*CHALLENGE*
From the first line of the data below through the line holding "lb, .1, wide=pw_)", output each line exactly and leave the pictures out.

*GIVEN DATA*
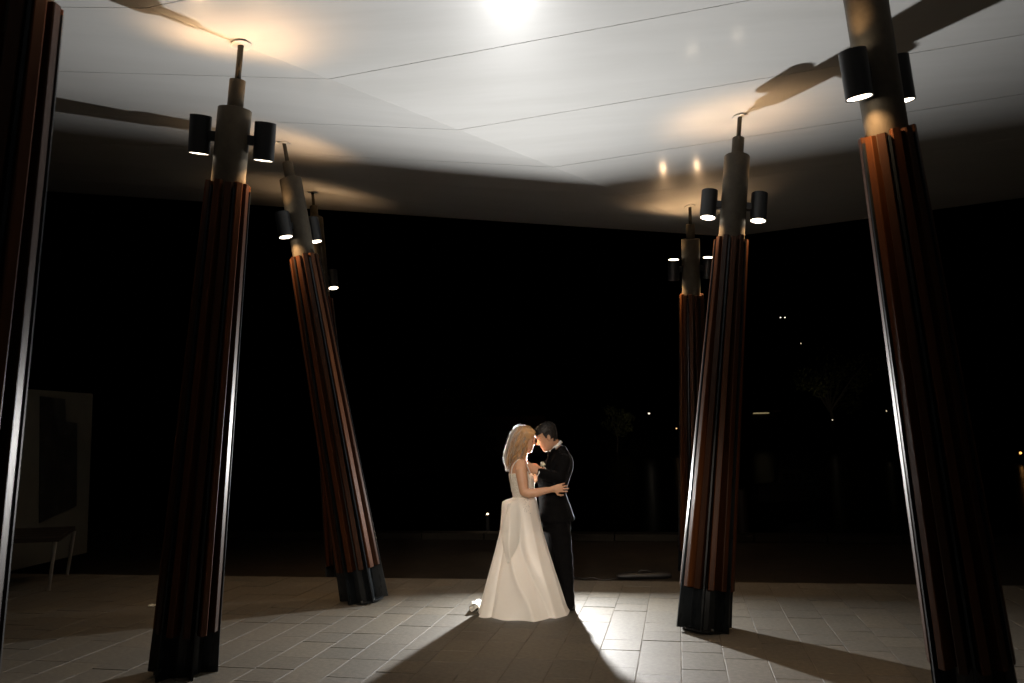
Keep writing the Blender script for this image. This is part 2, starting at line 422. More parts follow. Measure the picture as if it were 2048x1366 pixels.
def base_at(px, Y, z):                 # ground point Y ahead under pixel column px
    lo, hi = 600, 2600
    for _ in range(50):
        mid = (lo+hi)/2
        p = at(px, mid, Y)
        if p.z > z: lo = mid
        else: hi = mid
    return at(px, mid, Y)
C1 = column(base_at(366, 6.02, 0), on_ceil(482, 88), 3.57, rad(4), 'left column with two lamps side by side, standing near a poster wall', .10, (.47, .26), tilt=.09)
C4 = column(base_at(1408, 6.98, 0), on_ceil(1480, 232), 3.48, rad(-8), 'column right of the couple whose two lamps show bright round undersides', .18)
C2 = column(base_at(729, 8.42, 0), on_ceil(568, 285), 3.66, rad(62), 'column tilting left, directly left of the couple, lamp in front of its pipe', .05)
C3 = column(base_at(692, 10.5, ZD), on_ceil(625, 384), 3.98, rad(50), 'far column mostly hidden behind the tilting column left of the couple', .2)
C5 = column(base_at(1391, 11.5, ZD), on_ceil(1380, 412), 3.94, rad(3), 'farthest right column seen behind another, leaning toward the viewer', .0, tilt=.10)
TF = on_ceil(1696, -224)
CF = column(base_at(1958, 4.85, 0), TF, 3.44, rad(35), 'big foreground column at the right edge of the view', .12, (.55, .3))
TL = Vector((.05, 2.95, 0)); TL.x = at(84, 0, 2.95).x; TL.z = ceil_z(TL.x, TL.y)
CL = column(base_at(-190, 3.2, 0), TL, 3.5, rad(10), 'nearest column cut off by the left edge of the picture, out of focus', .28, dim=.10)

for bx_, by_, tx_, ty_, lb, pw_ in ((-.6, -5.0, -.9, -4.6, 'added floodlight column behind the viewer on the left', 1250), (2.2, -5.0, 1.8, -5.2, 'added floodlight column behind the viewer on the right', 230)):  # unseen columns added to carry front fill light for the couple
    column((bx_, by_, 0), (tx_, ty_, ceil_z(tx_, ty_)), 3.5, rad(5), lb, .1, wide=pw_)

# ---------------------------------------------------------------- flash unit on its stand
fr = empty('flash_stand', (FLASH.x, FLASH.y+.06, 0)); tag(fr, 'small camera flash on a light stand hidden behind the couple', 'flash')
MB().box((-.035, -.01, 1.22), (.035, .075, 1.31)).obj('flash_head', M_black, fr, bevel=.006)
MB().box((-.032, .0, 1.08), (.032, .055, 1.215)).obj('flash_body', M_black, fr, bevel=.006)
MB().cyl((0, .03, .1), (0, .03, 1.09), .012, n=12).obj('pole', M_black, fr)
for k in range(3):
    a = k*2*PI/3+.5
    MB().cyl((0, .03, .35), (.28*math.cos(a), .03+.28*math.sin(a), .01), .008, n=8).obj('leg', M_black, fr)

# ---------------------------------------------------------------- people
YC = 7.74
def W(px, py, dy=0.0): return at(px, py, YC+dy)
SC = YC/FPX/math.cos(TH)**0            # metres per photo pixel at the couple

def ring_el(c, hx, hy, n=28, tilt=0, p=1.0, twist=0):
    out = []
    for i in range(n):
        a = 2*PI*i/n; ca, sa = math.cos(a), math.sin(a)
        x = hx*math.copysign(abs(ca)**p, ca); y = hy*math.copysign(abs(sa)**p, sa)
        out.append(Vector((c.x+x*math.cos(tilt), c.y+y, c.z+x*math.sin(tilt))))
    return out

HEADP = [(-.118, .066, .012, .018), (-.112, .078, -.01, .030), (-.10, .087, -.03, .041), (-.088, .088, -.045, .047), (-.075, .083, -.052, .053), (-.06, .087, -.06, .058), (-.045, .085, -.07, .062), (-.03, .084, -.08, .065),
         (-.01, .082, -.089, .068), (.01, .079, -.095, .070), (.03, .087, -.098, .073), (.05, .088, -.099, .075), (.07, .081, -.095, .074), (.09, .064, -.083, .066), (.105, .042, -.063, .051), (.115, .018, -.038, .030)]
def headprof(z):
    P = HEADP
    if z <= P[0][0]: return P[0][1:]
    for a, b in zip(P[:-1], P[1:]):
        if z <= b[0]:
            t = (z-a[0])/(b[0]-a[0]); return tuple(a[k]+(b[k]-a[k])*t for k in (1, 2, 3))
    return P[-1][1:]
def sm(x, a, b):
    t = min(1, max(0, (x-a)/(b-a))); return t*t*(3-2*t)
def head_point(z, a, infl=0.0, face=True):
    xf, xb, w = headprof(z); cx, hx = (xf+xb)/2, (xf-xb)/2
    ca, sa = math.cos(a), math.sin(a)
    x = cx+hx*math.copysign(abs(ca)**.88, ca); y = w*math.copysign(abs(sa)**.88, sa)
    if face and ca > 0:
        # nose
        nz = 0
        if -.036 < z < .03: nz = .030*(sm(z, .03, -.018) if z > -.018 else sm(z, -.036, -.022))
        x += nz*math.exp(-(y/.0135)**2)
        x += .004*math.exp(-((z+.055)/.009)**2)*math.exp(-(y/.024)**2)      # lips
        x += .004*math.exp(-((z+.068)/.007)**2)*math.exp(-(y/.02)**2)
        x -= .004*math.exp(-((z+.0615)/.003)**2)*math.exp(-(y/.024)**2)
        for s in (-1, 1):
            x -= .009*math.exp(-((z-.010)/.013)**2)*math.exp(-((y-s*.031)/.016)**2)
            x += .005*math.exp(-((z-.008)/.008)**2)*math.exp(-((y-s*.031)/.011)**2)
    r = Vector((x, y, z))
    if infl: r += Vector((ca, sa*.9, (z-.02)*6)).normalized()*infl
    return r
class Head:
    def __init__(s, c, facing, pitch, k, yaw=0):
        s.c = c; s.k = k
        s.M = Matrix.Translation(c) @ Matrix.Rotation(yaw, 4, 'Z') @ (Matrix.Rotation(PI, 4, 'Z') if facing < 0 else Matrix.Identity(4)) @ Matrix.Rotation(pitch, 4, 'Y') @ Matrix.Scale(k, 4)
    def w(s, p): return s.M @ Vector(p)
    def build(s, mb, ears=True):
        rings = []
        n = 56; N = 58
        for i in range(N+1):
            z = -.118+.233*i/N
            rings.append([s.w(head_point(z, 2*PI*j/n)) for j in range(n)])
        rings.append([s.w(Vector((-.01, 0, .121))+(head_point(.115, 2*PI*j/n)-Vector((-.01, 0, .115)))*.3) for j in range(n)])
        mb.loft(rings)
        if ears:
            for sd in (-1, 1):
                pts = [(-.012, .071, -.036), (-.002, .076, -.018), (-.008, .080, .004), (-.022, .079, .013), (-.028, .076, -.004), (-.018, .073, -.026)]
                mb.tube([s.w((x, y*sd, z)) for x, y, z in pts], [.007*s.k]*6, 8)
                mb.ball(s.w((-.014, .073*sd, -.006)), .018*s.k, 12, (.8, .45, 1.3))
def hand(mb, wrist, fdir, normal, k=1.0, curl=.3, thumb=1, spread=.06, wr=.027):
    """palm with five separate fingers; normal = back of the hand, thumb = side"""
    f = Vector(fdir).normalized(); nrm = Vector(normal); nrm = (nrm-f*nrm.dot(f)).normalized(); s = f.cross(nrm)*thumb
    w = Vector(wrist)
    mb.tube([w-f*.02*k, w+f*.03*k, w+f*.085*k], [(wr*k*.75, wr*k), (.020*k, .036*k), (.013*k, .040*k)], 12, side=nrm)
    ln = [.070, .080, .074, .058]
    for i in range(4):
        off = (1.5-i)*.0205*k; b = w+f*(.080-.006*abs(i-1.2))*k+s*off
        d = (f+s*(1.5-i)*spread).normalized(); pts = [b-f*.02*k, b]; L = ln[i]*k; cur = b; ang = curl*.6
        for seg, fr_ in enumerate((.45, .32, .23)):
            dd = d*math.cos(ang)-nrm*math.sin(ang); cur = cur+dd*L*fr_; pts.append(cur); ang += curl
        mb.tube(pts, [.0090*k, .0088*k, .0082*k, .0075*k, .0062*k], 8)
    b = w+f*.028*k+s*.03*k
    pts = [b-s*.012*k, b+(f*.5+s*.75-nrm*.25).normalized()*.030*k, b+(f*.8+s*.62-nrm*.4).normalized()*.062*k, b+(f*1.0+s*.5-nrm*.5).normalized()*.085*k]
    mb.tube(pts, [.013*k, .0115*k, .010*k, .008*k], 8)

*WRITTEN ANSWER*
Keep writing the Blender script for this image. This is part 2, starting at line 422. More parts follow. Measure the picture as if it were 2048x1366 pixels.
def base_at(px, Y, z):                 # ground point Y ahead under pixel column px
    lo, hi = 600, 2600
    for _ in range(50):
        mid = (lo+hi)/2
        p = at(px, mid, Y)
        if p.z > z: lo = mid
        else: hi = mid
    return at(px, mid, Y)
C1 = column(base_at(366, 6.02, 0), on_ceil(482, 88), 3.57, rad(4), 'left column with two lamps side by side, standing near a poster wall', .10, (.47, .26), tilt=.09)
C4 = column(base_at(1408, 6.98, 0), on_ceil(1480, 232), 3.48, rad(-8), 'column right of the couple whose two lamps show bright round undersides', .18)
C2 = column(base_at(729, 8.42, 0), on_ceil(568, 285), 3.66, rad(62), 'column tilting left, directly left of the couple, lamp in front of its pipe', .05)
C3 = column(base_at(692, 10.5, ZD), on_ceil(625, 384), 3.98, rad(50), 'far column mostly hidden behind the tilting column left of the couple', .2)
C5 = column(base_at(1391, 11.5, ZD), on_ceil(1380, 412), 3.94, rad(3), 'farthest right column seen behind another, leaning toward the viewer', .0, tilt=.10)
TF = on_ceil(1696, -224)
CF = column(base_at(1958, 4.85, 0), TF, 3.44, rad(35), 'big foreground column at the right edge of the view', .12, (.55, .3))
TL = Vector((.05, 2.95, 0)); TL.x = at(84, 0, 2.95).x; TL.z = ceil_z(TL.x, TL.y)
CL = column(base_at(-190, 3.2, 0), TL, 3.5, rad(10), 'nearest column cut off by the left edge of the picture, out of focus', .28, dim=.10)

for bx_, by_, tx_, ty_, lb, pw_ in ((-.6, -5.0, -.9, -4.6, 'added floodlight column behind the viewer on the left', 1250), (2.2, -5.0, 1.8, -5.2, 'added floodlight column behind the viewer on the right', 230)):  # unseen columns added to carry front fill light for the couple
    column((bx_, by_, 0), (tx_, ty_, ceil_z(tx_, ty_)), 3.5, rad(5), lb, .1, wide=pw_)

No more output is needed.